Archive for 31. January 2008

What’s the motivation?

What’s Our Motivation?

Dreaming, giving, sacrifice, loving, building the kingdom, the pursuit of holiness, fasting, prayer, living the Christian life; what’s the motivation?  The love of Christ gives us the compelling drive to pursue Godliness.  John 4 reveals to us a vibrant image of the love of God.  Jesus, a Jew, breaks through the boundaries of society, politics, expectations and the like, and reaches out to a Samaritan woman.  This was no small boundary crossing in that culture.  In stepping through the boundaries Jesus demonstrates the extravagance of God’s love and His desire to reach us in the midst of the tangled mess we create in our lives. 

 Beyond breaking the rules enforced by the culture, Jesus shows a woman who has lived a life of longing, where real love is found.  This woman, who has drank from the well of sensuality and hungered for the bread of acceptance, has her life turned upside down by the one who sees “everything she ever did”.  In showing her the reality of her own heart, Jesus reveals the futility of this woman’s attempts to find meaning in life in the arms of another human.  While she had counted numerous men as lovers or husbands, and was now living with another who was not her husband, she had become more and more thirsty for a love that would remain.  It had never been found.  Jesus tells her that the finding of that kind of love and security could only be found in the wellspring of God’s heart.  The harder this woman had pursued love in this life the more it had eluded her.  Regardless of how much she drank from the stolen waters she never quenched her thirst.  The more she drank the more she thirsted.

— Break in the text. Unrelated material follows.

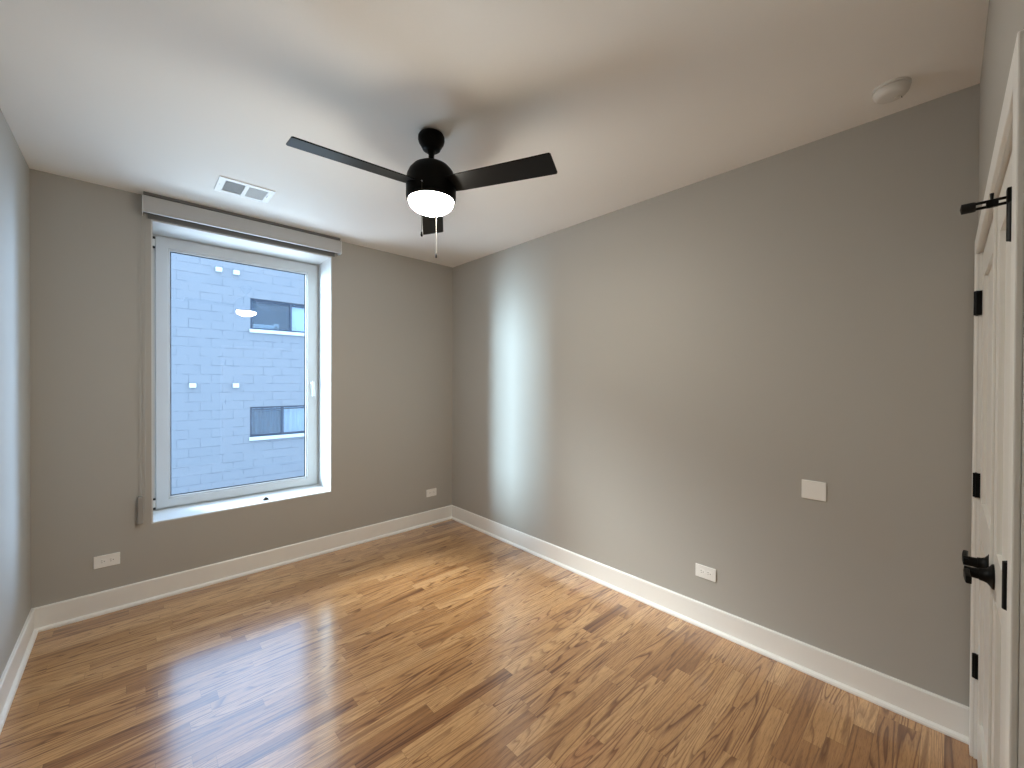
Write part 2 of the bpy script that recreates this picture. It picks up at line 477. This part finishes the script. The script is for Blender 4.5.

 For years this woman had gone to the well of worldly love just as she had journeyed to the well for water that day.  On this occasion, however, she is unexpectedly offered a new well and new water that provided a total quenching of her deepest thirsts.  Marveling at the prospect and finding the Christ, her quest and motivations were set in a new direction.  Leaving her water jar behind (therein leaving what had previously been the depository of unfulfilled longings) she runs into the city to tell of a new kind of love.  She yearns to share this all knowing and all seeing love with anyone that would listen.  Though this man (a man unlike all the lovers she had known) knew her fully and told her everything she ever did, He loved her and offered her love like she had never seen or heard. 

 Our motivation for the Christian life is our knowledge of the One who sees everything we do, knows everything about us, and loves us still.  This One who offers love of a kind we cannot find in any mate, friend, brother, sister, mother, father, or lover, is the One in whom we find all our hopes, dreams, failures, disappointments and hurts set right.  This kind of love, a love that goes beyond the expectations of our society, culture, job, family, and friends, is what motivates us to be what God has called us to be.  All of our hunger and thirst for the things of God and our desire to see His Kingdom expanded here on earth grow out of our understanding of His great love.  As long as we hunger for the imperfect loves of this world we will fall short of a pure motivation to live and experience true Christian life.  When we accept and find joy in the reality that only His love is complete, we find our motivation for life.  In Him, we live and move and have our being, as the scripture says.